The “consensus fantasy universe’. That’s swordpunk. In three goddamn words.

He then proceeds to document the gross dichotomy of gender roles in magic. Wizards are wise, powerful and male — witches are crafty, evil, and female. And that’s troubling and stupid.

It just absolutely flabbergasts me. I’ve been floundering around with these concepts for years, since before I even started work on Spell/Sword, and to find it put so neatly when I was five years old is amazing.

It makes me feel inspired. It makes me feel — I’ll say it — proud. Proud and important, even though it’s completely unwarranted from such a silly book. I want to raise my hand from the back of the speech hall and say “I’m here, Mr. Pratchett! I’m here, and I’m trying. I’m trying to do that thing better! I have three magic users in my book and all of them are female, and through them I’m trying to explore the spectrum. Cotton, wizard of order, seer and battle-mage, the refined and learned wizard of lore and might. Rime, mage of chaos, unfettered and burning Reality like a sun going nova. And The Gray Witch, unknown and unknowable, the magic of forever, of stone and sorrow. I have a witch that is different! SO different!”

Mr. Pratchett peers over his glasses at me, and drums his knuckles on the lectern. An awkward cough fills the sudden silence.

I leap back to the present before some sort of time rift develops or I collapse from Hyper-Anxiety.

Salon Witch, Albert Joseph Penot (1910).
Salon Witch, Albert Joseph Penot (1910).

My witch is different, as I hope the few of you that have read the book can attest.

In lore and legend she is the expected crone, laughing and mad and malevolent. But when Jonas stumbles into her yard with Rime in tow, she is not what he expected — or I hope what the reader expected.

She is gray, all gray like the edge of a storm. She is nude and unconcerned, merry and strange, her brown-eyes still human but beyond that completely Other.

And she is sad. And sure. The greatest curse of all is certainty. Necessity.

The character is overtly sexual, but never in a prurient manner. Her nudity is barely described, as component as the red hat she wears in her wide-bucket garden.

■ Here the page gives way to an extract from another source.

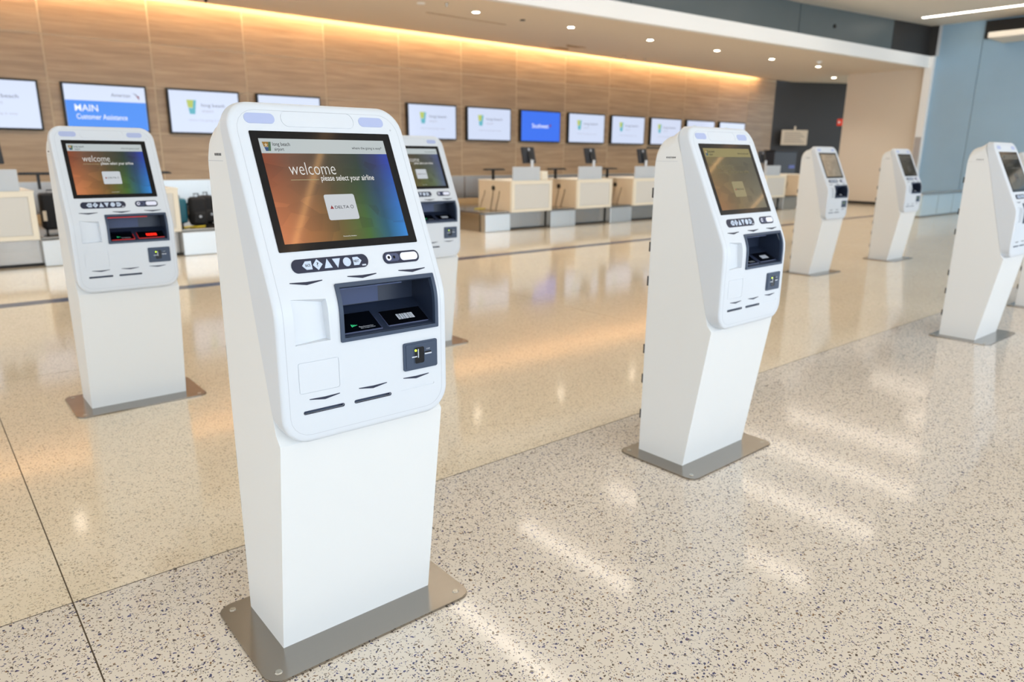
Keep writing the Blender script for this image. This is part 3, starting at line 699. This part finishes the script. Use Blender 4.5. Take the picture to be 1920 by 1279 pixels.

I know so little about her! Writers are supposed to be God, but she eludes me. She frightens me more than a little, which is why I skitter into poetry when I describe her.

The fear and loathing that Mr. Pratchett correctly observes in the depiction of the Dark Feminine I do not truly jettison, but wrap it into the character along with all the strange unknowns of her identity. She is not a gibbering octogenarian that can be dismissed, pitied, or relegated to lesser status. She is a character of ill portent, but should never be seen as a minor force – -she is Beyond. Almost beyond gender entirely, but never quite.

I’ll try to put in some dopey male wizards next time around, Mr. Pratchett. To underline. It’ll have to wait for Book Three, the cast of Riddle Box is already set.

“I’m here,” I whisper across the years and the ocean to Mr. Pratchett. “And so is the Gray Witch. Be careful what you wish for?”